On-line damage identification and motion control of adaptive structures: An intelligent control approach

In this dissertation, an on-line damage identification technique and a motion controller for the adaptive structure are developed under the scope of an intelligent control framework. The computational intelligence techniques, especially neural networks and fuzzy logic control, are studied on their application to the adaptive truss structure.; The adaptive structure has the ability to change the configuration and/or physical properties amenable to the varying environment or to accomplish various mission requirements. This dissertation first overviews an intelligent control framework specified for the adaptive structures. The intelligent control system consists of three hierarchical levels, from up to down, Management and Organisation level, Coordination level, and Execution level. The elementary classification of the levels and the responsibilities of major functions in each level are described in this study.; The work then investigates two major functions in the Execution level: structural damage detection and identification, and motion control. A neural-network-based damage identification technique which is able to detect the damage location accurately and then to identify the damage severity with reasonable precision is proposed.
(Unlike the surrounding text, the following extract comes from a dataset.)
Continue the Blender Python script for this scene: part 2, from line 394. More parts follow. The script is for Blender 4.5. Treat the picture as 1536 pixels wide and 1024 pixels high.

The new architecture of neural network provides several advantages over conventional approaches: first, this technique only needs as few as possible modal data, i.e. eigenvalues and normalised mode shape, to identify structural damages; second, it can detect multiple damages case; third, the process can be realized on-line, moreover, the damage location detection can be done in real-time.; Next, a fuzzy logic controller is used for the motion control of the adaptive truss structure. A systematical procedure to design fuzzy controller is proposed. The fuzzy rules can be constructed by referring the kinematics of the structure, thus omitting conventional trial-and-error approach. The controller was tested on several different tasks such as rendezvous/docking, target pursuing, and trajectory tracking. The results show the control scheme is effective and reliable. The effects of the performance by varying design parameters are also investigated. The general guidelines for selecting the design parameters are addressed.